Hat der Westen von der Operation gewusst?

Es sei erstaunlich, wie lange die Operation geheim bleiben konnte, so Dubowy. "Das spricht dafür, dass sie komplett unter dem Radar des Westens ablief." Zwar habe die Ukraine Informationsaustausch mit westlichen Geheimdiensten, doch: "Der Westen hätte eine solche Operation wohl verhindert – gegenüber Russland ist der Westen sehr risikoscheu."

Laut Vautravers arbeiten die US-amerikanischen und andere Geheimdienste seit der Annexion der Krim 2015 mit den ukrainischen Diensten zusammen – treffen aber keine Entscheidungen. "Seit Beginn des Ukrainekriegs plant die Ukraine solche Operationen aber zunehmend selbstständig."

Was bedeutet die Operation für Russlands Militär?

Russland hat laut Vautravers seit Beginn der Invasion der Ukraine möglicherweise bis zu 40 Prozent seiner strategischen Langstreckenbomber verloren: "Das ist einzigartig in der Geschichte – noch nie zuvor hat ein Land der Welt derart viele strategische Güter auf einen Schlag verloren – insbesondere nicht im nuklearen Zeitalter." Dennoch sei die Wirkung eher emotional als militärisch: "Strategisch entscheidend für Russland im Ukrainekrieg sind vor allem Interkontinentalraketen und U-Boote mit ballistischen Raketen.
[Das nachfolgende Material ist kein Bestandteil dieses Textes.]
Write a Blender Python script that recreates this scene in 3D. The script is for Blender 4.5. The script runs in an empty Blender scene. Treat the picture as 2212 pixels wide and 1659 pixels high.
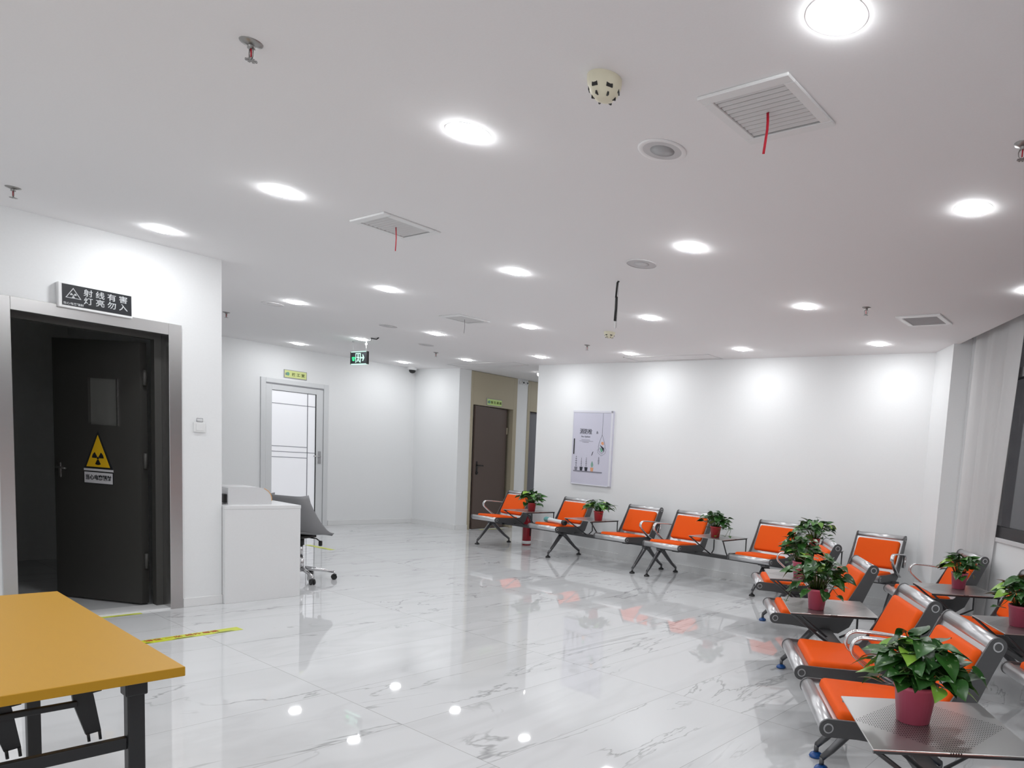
import bpy, bmesh, math, random
from mathutils import Vector, Matrix
PI = math.pi
sc = bpy.context.scene
C = sc.collection

# ---------------------------------------------------------------- camera, world, exposure
W_, H_ = 2212, 1659
F_, CX_, CY_ = 1490.013, 1584.911, 1153.211
YAW, PITCH, ROLL = -0.568, -0.096, 0.071
EYE = 1.44
def cam_axes():
    fwd = Vector((math.sin(YAW)*math.cos(PITCH), math.cos(YAW)*math.cos(PITCH), math.sin(PITCH)))
    right = Vector((math.cos(YAW), -math.sin(YAW), 0)); up = right.cross(fwd)
    c, s = math.cos(ROLL), math.sin(ROLL)
    return c*right + s*up, -s*right + c*up, fwd
_a, _b, _w = cam_axes()
cam = bpy.data.cameras.new('camera'); cam_o = bpy.data.objects.new('camera', cam); C.objects.link(cam_o)
m = Matrix.Identity(4)
for i in range(3):
    m[i][0], m[i][1], m[i][2] = _a[i], _b[i], -_w[i]
m[2][3] = EYE
cam_o.matrix_world = m
cam.sensor_fit = 'HORIZONTAL'; cam.sensor_width = 36.0
cam.lens = F_/W_*36.0
cam.shift_x = (W_/2-CX_)/W_; cam.shift_y = (CY_-H_/2)/W_
cam.clip_start = 0.05; cam.clip_end = 100
sc.camera = cam_o
wd = bpy.data.worlds.new('night'); sc.world = wd; wd.use_nodes = True
wd.node_tree.nodes['Background'].inputs[0].default_value = (0.02, 0.022, 0.03, 1)
wd.node_tree.nodes['Background'].inputs[1].default_value = 0.6
sc.view_settings.view_transform = 'Standard'; sc.view_settings.look = 'None'
sc.view_settings.gamma = 1.0; sc.view_settings.use_curve_mapping = False
sc.view_settings.exposure = 0.0
LAMP = 132.0            # strength of every downlight's lens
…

Die operative Fähigkeit Russlands ist also nicht zerstört – aber die Verwundbarkeit Russlands ist offengelegt." Auch Dubowy bewertet den unmittelbaren Einfluss des Drohnenangriffs auf den Kriegsverlauf in der Ukraine als begrenzt, wie er in diesem Interview ausführt.

Welche geopolitischen Folgen hat der Angriff?

"Die Ukraine konnte der Welt zeigen, dass sie stärker ist, als man denkt, und Russland schwächer", so Dubowy. Der Zeitpunkt vor den Gesprächen in Istanbul sei kein Zufall: "Das stärkt die Verhandlungsposition der Ukraine." Das Zeichen Richtung Westen sei klar: Eine weitere militärische Unterstützung lohne sich. Doch die Folgen reichen darüber hinaus. "Auch in China oder im Iran wird man die Verwundbarkeit Russlands zur Kenntnis nehmen", so Dubowy. "Diese Staaten stehen nur so lange an Moskaus Seite, wie es ihren eigenen Interessen dient – die Risiken und Verluste teilen sie nicht."

Eine Reaktion von Donald Trump steht bisher aus. "Dass er bislang geschwiegen hat und Selenski nicht vorwirft, mit dieser Aktion einen Weltkrieg zu riskieren, zeigt: Der Plan der Ukraine, aus einer Position der Stärke zu agieren, scheint aufgegangen zu sein", so Dubowy.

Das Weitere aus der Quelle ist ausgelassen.